WASHINGTON – John Kerry accused President Bush on Monday of sending U.S. troops to the “wrong war in the wrong place at the wrong time” and said he’d try to bring them all home in four years.
In response, Bush rebuked Kerry for taking “yet another new position” on the war, which he termed as “right for America.”
In Labor Day speeches, Kerry delivered some of his harshest rhetoric against Bush’s handling of the war and highlighted its economic costs. Kerry set, for the first time, a tentative timetable for completing a withdrawal that Republican opponents say is too soon even to begin.
“We want those troops home, and my goal would be to try to get them home in my first term,” Kerry said, speaking to a fellow Vietnam War veteran at a campaign stop in Pennsylvania who had asked about a timetable for withdrawal. Bush has not provided a specific timetable for withdrawal.
Bush, campaigning in southeast Missouri, described Kerry’s attack as the product of chronic equivocation combined with a shake up of his advisers.
“After voting for the war, but against funding it, after saying he would have voted for the war even knowing everything we know today, my opponent woke up this morning with new campaign advisers and yet another new position,” Bush told Missouri voters.
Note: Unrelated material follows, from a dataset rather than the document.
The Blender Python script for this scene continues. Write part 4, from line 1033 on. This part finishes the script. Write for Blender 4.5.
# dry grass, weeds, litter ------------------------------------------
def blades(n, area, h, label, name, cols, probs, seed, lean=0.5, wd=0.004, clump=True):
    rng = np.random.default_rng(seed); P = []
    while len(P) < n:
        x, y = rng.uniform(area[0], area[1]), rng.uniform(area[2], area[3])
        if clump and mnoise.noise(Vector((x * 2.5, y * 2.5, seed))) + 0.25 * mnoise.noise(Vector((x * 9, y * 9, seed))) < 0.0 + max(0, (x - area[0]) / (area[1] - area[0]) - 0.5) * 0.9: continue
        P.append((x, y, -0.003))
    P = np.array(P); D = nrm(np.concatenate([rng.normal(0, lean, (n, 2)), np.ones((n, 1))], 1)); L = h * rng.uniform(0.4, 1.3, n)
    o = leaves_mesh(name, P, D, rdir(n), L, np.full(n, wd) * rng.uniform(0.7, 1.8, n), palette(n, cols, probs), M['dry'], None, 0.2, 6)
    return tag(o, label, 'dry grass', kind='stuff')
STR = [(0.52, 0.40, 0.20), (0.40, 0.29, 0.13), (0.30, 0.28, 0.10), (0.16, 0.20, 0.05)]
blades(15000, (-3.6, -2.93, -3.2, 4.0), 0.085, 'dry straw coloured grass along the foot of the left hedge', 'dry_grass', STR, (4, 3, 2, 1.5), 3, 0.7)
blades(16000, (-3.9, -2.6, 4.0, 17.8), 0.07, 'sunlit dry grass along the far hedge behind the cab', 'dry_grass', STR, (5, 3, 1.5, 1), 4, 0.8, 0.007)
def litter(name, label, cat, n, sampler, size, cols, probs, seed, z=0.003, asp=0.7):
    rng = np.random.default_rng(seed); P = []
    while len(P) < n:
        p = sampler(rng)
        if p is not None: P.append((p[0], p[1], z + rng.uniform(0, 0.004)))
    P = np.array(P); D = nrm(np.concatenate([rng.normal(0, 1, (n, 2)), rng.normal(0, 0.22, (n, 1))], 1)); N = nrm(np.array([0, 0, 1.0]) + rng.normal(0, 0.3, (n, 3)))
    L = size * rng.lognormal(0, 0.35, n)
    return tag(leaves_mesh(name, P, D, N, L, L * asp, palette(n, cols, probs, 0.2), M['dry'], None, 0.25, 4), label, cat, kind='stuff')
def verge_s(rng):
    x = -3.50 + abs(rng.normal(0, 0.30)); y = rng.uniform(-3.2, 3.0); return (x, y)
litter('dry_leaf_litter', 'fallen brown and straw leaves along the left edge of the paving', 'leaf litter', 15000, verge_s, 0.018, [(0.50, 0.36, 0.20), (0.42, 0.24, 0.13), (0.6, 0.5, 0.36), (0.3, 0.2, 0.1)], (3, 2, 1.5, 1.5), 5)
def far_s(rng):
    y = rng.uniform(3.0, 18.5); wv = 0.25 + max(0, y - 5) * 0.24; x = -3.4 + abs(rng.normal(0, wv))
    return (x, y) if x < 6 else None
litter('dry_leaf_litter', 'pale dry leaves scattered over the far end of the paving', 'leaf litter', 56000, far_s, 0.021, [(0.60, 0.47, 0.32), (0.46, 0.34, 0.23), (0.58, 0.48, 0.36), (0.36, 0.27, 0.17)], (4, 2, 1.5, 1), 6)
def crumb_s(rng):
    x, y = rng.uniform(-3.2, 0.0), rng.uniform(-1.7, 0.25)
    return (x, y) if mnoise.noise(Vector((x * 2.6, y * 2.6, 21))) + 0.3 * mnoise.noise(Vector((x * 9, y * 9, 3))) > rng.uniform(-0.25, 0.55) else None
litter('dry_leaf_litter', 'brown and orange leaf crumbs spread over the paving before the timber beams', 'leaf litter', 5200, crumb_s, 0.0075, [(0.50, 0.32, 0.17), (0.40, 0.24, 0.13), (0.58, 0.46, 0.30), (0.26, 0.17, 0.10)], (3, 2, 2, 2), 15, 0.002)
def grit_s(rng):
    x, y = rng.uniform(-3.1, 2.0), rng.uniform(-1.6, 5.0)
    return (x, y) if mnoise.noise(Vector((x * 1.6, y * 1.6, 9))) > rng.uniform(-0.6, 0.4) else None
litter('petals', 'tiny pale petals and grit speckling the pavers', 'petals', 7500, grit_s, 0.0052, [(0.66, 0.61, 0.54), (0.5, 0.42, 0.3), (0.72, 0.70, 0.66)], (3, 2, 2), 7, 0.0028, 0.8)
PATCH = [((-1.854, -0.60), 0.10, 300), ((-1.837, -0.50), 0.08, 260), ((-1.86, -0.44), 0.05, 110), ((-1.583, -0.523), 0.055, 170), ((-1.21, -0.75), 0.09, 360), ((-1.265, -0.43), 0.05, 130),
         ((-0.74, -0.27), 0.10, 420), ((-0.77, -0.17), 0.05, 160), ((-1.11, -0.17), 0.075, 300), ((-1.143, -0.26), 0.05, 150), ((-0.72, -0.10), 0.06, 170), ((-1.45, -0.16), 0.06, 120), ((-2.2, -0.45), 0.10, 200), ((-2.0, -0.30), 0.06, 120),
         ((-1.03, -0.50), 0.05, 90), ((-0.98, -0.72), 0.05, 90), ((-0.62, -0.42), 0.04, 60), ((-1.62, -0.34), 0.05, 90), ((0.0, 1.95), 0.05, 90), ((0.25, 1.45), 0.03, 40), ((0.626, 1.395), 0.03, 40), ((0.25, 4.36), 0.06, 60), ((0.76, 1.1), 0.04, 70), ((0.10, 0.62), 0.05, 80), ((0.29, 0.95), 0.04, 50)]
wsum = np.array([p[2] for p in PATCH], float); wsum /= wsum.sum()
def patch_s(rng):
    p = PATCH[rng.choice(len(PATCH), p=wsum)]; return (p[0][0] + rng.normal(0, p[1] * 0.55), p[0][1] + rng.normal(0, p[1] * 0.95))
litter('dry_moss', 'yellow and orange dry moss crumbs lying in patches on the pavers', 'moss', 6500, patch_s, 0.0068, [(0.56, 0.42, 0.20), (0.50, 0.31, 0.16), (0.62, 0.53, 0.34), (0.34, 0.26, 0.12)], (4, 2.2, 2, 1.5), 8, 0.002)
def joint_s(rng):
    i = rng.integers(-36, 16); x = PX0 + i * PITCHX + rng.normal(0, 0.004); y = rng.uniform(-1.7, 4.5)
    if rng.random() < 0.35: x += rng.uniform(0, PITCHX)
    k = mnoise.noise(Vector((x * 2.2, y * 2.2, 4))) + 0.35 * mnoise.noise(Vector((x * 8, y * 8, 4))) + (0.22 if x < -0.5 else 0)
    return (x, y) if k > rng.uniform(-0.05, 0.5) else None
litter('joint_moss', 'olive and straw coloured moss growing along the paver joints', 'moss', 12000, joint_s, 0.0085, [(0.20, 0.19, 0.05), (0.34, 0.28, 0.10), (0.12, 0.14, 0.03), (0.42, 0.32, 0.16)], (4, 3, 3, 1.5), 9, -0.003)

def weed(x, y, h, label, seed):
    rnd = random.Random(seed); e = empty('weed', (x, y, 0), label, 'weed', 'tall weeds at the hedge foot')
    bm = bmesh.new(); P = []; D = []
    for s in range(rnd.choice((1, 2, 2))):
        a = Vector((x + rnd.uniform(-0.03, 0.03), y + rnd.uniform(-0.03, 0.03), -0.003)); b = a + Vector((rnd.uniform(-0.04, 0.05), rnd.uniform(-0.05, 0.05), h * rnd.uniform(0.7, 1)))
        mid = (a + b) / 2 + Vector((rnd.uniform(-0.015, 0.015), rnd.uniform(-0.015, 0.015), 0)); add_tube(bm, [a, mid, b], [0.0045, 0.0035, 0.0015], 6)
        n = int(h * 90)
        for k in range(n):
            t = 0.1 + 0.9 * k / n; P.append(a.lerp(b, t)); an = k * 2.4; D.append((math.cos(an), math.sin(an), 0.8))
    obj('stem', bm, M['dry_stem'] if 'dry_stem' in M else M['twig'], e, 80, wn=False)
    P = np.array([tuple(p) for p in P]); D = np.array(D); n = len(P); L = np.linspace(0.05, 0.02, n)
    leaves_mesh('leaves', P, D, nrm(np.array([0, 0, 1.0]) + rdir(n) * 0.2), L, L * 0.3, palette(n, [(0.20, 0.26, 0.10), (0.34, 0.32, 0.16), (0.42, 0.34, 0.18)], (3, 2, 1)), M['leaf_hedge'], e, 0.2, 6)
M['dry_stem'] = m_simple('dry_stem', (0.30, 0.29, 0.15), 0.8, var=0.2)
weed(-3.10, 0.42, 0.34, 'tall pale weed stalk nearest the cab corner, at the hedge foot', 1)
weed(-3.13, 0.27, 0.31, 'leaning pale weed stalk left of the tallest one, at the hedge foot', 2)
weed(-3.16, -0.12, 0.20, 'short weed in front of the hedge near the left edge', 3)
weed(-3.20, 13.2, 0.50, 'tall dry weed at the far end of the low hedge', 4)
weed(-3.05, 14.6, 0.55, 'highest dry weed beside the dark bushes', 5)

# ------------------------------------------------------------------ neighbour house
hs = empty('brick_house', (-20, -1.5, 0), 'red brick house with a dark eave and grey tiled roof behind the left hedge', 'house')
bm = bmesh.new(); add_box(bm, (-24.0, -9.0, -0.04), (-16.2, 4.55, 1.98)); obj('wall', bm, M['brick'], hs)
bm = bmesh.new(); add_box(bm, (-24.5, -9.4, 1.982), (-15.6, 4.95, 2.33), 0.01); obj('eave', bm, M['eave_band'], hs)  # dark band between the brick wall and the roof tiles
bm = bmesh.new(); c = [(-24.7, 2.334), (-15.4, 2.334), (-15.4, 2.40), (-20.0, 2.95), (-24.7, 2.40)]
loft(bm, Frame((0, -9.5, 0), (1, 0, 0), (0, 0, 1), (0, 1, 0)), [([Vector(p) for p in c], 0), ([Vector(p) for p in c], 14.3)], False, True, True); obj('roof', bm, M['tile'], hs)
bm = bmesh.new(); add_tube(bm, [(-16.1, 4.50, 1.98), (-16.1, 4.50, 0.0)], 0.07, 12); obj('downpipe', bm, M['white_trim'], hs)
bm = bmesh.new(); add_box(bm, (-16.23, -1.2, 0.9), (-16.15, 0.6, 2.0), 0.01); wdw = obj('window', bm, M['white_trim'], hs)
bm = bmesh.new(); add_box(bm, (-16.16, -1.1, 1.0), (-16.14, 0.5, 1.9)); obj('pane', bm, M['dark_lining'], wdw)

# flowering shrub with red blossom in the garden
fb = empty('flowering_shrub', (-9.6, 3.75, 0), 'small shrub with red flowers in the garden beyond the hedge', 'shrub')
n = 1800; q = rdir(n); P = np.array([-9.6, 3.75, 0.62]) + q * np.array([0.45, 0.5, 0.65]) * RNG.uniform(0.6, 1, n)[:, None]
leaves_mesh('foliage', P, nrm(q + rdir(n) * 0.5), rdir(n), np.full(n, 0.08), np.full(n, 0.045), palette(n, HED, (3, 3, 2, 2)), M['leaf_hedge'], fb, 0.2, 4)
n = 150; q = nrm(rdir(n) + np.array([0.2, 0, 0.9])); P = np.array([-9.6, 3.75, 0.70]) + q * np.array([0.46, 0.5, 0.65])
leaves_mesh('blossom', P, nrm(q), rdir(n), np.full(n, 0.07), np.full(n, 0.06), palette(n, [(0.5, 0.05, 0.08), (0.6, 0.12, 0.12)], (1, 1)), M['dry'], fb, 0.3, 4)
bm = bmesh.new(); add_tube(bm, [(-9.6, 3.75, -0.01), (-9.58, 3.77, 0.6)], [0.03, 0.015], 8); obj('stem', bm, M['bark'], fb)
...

“When it comes to diplomacy, let John Kerry stick to windsurfing,” said Vice President Dick Cheney, who was in Clear Lake, Iowa.
Kerry spoke with former President Clinton in a lengthy phone call during the weekend, hearing advice that he go hard after Bush’s record. Clinton White House aides are taking a larger role in the campaign, and Kerry moved longtime adviser John Sasso into a top spot.
On Iraq, “suddenly he’s against it again,” Bush said. “No matter how many times Senator Kerry changes his mind, it was right for America and it’s right for America now that Saddam Hussein is no longer in power.”
Polls indicate Bush and Kerry are running evenly in four of the states the candidates were visiting Monday – Minnesota, Iowa, Pennsylvania and Ohio.
Nationally, Bush led Kerry by 7 points – 52 percent to 45 percent – while independent Ralph Nader had 1 percent in a CNN-USA Today-Gallup poll taken over the weekend and released Monday.